Hannah Schafer, junior Speech Pathology and Audiology major in the College of Health Sciences, notices the way in which our generation has changed communication platforms.

“It seems as if no one really knows how to communicate in person anymore,” Schafer says. “Facebook and other technology allows us to respond at our own convenience. When we hold conversations we get to think through responses, but when people get together face-to-face they don’t know how to converse anymore. People are losing the ability to interpret body language and facial cues in conversation and, instead, fill awkward silences by turning to our phones.”

According to Facebook, every 20 minutes there are one million links shared, two million friend requests and three million messages sent. Twenty minutes also represents the average time spent on Facebook per visit. With more than one billion people registered on the site, the average time spent by all of them on the website each month amounts to 700 billion minutes.

The amount of time on social media sites correlates to the way younger generations communicate. With millions of users, Facebook gives us opportunities to become closer with people, but it can also take for granted the value of a phone call or meeting up in person. It is much easier to text or message someone, yet nonverbal communication skills are lost over these medias.

In recent years, many studies have been done on verbal and nonverbal communication. Results show that only 7 percent of the meaning of a conversation is conveyed through words, while 55 percent is communicated via nonverbal cues – facial expressions, gestures, posture, etc. Although the intent from the sender may be clear, the loss of these verbal and nonverbal cues over Facebook can cause many communication issues.

While social media is the future of how we communicate, it cannot exist with out the traditional, face-to-face contact.

“As much as I don’t want to recognize it, I think it has hindered our generation on multiple levels,” Klingelhoets says. “It seems as though people who use Facebook a lot, really forget how to communicate face to face. I think in terms of jobs as well, our generation needs to be much more conscious of their actions and things they are posting.”

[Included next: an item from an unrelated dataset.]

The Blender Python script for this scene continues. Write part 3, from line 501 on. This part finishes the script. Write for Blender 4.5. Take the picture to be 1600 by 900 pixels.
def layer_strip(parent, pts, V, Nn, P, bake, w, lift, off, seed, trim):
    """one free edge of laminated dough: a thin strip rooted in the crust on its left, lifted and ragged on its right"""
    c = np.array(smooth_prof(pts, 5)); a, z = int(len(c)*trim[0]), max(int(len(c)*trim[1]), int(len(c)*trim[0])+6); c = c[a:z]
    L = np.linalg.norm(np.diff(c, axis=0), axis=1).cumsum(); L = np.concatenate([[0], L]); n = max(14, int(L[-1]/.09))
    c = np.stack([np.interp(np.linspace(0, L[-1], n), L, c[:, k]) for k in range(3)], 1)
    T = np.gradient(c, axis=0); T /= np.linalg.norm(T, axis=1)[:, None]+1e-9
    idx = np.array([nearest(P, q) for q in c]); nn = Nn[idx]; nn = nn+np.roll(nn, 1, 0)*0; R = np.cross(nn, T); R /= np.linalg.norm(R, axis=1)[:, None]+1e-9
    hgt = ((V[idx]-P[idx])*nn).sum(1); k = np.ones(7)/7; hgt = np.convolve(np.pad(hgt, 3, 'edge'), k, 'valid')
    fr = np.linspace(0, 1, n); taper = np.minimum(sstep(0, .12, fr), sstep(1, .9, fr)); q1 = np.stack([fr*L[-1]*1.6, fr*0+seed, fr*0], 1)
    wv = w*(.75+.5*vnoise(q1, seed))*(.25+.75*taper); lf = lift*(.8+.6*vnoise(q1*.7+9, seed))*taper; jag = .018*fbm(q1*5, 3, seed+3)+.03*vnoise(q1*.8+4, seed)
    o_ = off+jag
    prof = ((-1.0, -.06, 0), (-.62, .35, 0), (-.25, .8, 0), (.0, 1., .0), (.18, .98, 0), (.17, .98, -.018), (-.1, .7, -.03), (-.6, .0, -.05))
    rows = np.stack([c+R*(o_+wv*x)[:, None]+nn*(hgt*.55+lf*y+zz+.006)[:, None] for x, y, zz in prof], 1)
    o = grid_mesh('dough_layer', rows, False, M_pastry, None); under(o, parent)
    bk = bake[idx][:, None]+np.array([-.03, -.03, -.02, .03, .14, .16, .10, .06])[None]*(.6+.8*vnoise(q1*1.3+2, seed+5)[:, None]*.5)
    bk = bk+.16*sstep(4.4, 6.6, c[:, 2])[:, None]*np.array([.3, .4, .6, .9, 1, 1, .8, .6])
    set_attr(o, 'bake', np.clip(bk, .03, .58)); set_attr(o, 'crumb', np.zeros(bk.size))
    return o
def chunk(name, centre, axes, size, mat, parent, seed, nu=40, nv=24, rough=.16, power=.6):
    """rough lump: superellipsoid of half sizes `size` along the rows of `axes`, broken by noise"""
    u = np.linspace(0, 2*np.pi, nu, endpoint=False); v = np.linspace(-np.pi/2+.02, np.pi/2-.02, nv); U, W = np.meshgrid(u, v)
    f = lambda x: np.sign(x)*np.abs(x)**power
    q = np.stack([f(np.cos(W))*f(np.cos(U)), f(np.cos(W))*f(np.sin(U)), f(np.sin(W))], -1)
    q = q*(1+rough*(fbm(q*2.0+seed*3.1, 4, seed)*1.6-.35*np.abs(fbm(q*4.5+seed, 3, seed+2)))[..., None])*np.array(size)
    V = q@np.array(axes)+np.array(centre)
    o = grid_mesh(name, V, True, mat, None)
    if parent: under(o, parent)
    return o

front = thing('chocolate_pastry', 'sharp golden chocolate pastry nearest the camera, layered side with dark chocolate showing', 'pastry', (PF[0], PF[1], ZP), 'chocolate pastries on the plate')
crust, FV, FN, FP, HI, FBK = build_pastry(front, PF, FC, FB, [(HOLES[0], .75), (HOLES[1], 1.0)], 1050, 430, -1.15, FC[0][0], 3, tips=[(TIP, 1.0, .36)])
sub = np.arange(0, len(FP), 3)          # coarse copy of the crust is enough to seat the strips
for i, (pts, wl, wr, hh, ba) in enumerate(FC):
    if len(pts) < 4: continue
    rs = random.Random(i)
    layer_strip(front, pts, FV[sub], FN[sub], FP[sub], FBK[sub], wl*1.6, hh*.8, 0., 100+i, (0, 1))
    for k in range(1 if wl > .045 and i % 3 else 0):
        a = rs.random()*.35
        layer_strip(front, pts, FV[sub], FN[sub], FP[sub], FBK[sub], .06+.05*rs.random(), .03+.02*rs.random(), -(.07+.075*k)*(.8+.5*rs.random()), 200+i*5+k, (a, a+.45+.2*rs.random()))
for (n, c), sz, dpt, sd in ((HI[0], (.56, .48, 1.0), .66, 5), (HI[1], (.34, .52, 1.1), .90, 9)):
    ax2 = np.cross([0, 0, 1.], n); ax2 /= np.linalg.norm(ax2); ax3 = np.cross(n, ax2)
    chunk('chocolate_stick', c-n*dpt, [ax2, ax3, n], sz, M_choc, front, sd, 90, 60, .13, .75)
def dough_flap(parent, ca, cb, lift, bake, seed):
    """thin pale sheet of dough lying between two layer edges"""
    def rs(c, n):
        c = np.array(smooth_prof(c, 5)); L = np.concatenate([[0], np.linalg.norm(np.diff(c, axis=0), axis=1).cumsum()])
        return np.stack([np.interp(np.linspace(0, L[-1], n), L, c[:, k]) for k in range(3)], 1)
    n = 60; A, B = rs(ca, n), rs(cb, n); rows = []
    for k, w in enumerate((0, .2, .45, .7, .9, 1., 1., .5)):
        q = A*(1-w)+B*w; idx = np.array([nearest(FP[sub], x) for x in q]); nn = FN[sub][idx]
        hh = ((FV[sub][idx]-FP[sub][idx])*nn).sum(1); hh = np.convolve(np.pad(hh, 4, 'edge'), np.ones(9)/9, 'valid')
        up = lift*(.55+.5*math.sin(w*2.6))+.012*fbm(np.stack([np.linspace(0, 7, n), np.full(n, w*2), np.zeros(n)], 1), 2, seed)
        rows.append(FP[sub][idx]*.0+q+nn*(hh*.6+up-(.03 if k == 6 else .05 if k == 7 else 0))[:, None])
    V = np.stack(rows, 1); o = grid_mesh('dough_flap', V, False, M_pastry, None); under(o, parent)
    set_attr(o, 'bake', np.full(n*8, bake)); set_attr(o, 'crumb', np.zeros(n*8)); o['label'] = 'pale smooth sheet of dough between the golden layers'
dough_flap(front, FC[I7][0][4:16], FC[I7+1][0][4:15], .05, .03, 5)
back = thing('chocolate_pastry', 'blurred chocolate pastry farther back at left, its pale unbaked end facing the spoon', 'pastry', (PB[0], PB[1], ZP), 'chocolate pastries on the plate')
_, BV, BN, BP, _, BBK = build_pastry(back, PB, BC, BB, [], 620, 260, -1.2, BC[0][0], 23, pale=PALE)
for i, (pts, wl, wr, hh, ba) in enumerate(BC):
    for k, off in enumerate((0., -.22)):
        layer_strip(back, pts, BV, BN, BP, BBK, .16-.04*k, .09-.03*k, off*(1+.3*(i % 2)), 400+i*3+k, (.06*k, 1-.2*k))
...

Klingelhoets recognizes another issue the creation of Facebook has created – most people do not filter the content they post online. Depending on privacy settings, anybody, including friends, family and potential employers, can easily access anything and everything on someone’s profile. There are ways to combat this, but online etiquette has not resonated with many users, especially those of the younger generation. What some fail to realize is that activity on social media affects the way people view them not only in the present, but in the future as well.

It is hard to deny, though, that the creation of a social media website, such as Facebook, has forever changed our world. It has broken the barrier of space and time. People can now communicate instantly with one another, all over the world, 24/7.

“In many ways, I think it has done wonders for the world in connecting people. But then again, there are consequences as well,” Alfonzo says. “I feel like it causes a lot of social anxiety in our society, especially with the use of smartphones.”

Our world has come a long way since the days of Paul Revere when information was spread to the masses via horseback. Today, we rely on the Internet and social media in order to stay connected with one another. Facebook, which is celebrating its 10th anniversary this year, will continue to be a prominent staple in our society for years to come. It is easy to look back and see the impact a single website has had on our world. Zuckerberg created a social media site that has changed the ways we communicate with one another, go about our daily life and remain connected with people and events in the world. Although there have been some negative aspects that have come out of the creation of Facebook, it continues to take the world by storm, linking people of all ages, races, genders, ethnicities and religions with one another.

Who knows what our culture would be like today if the largest social media company did not exist.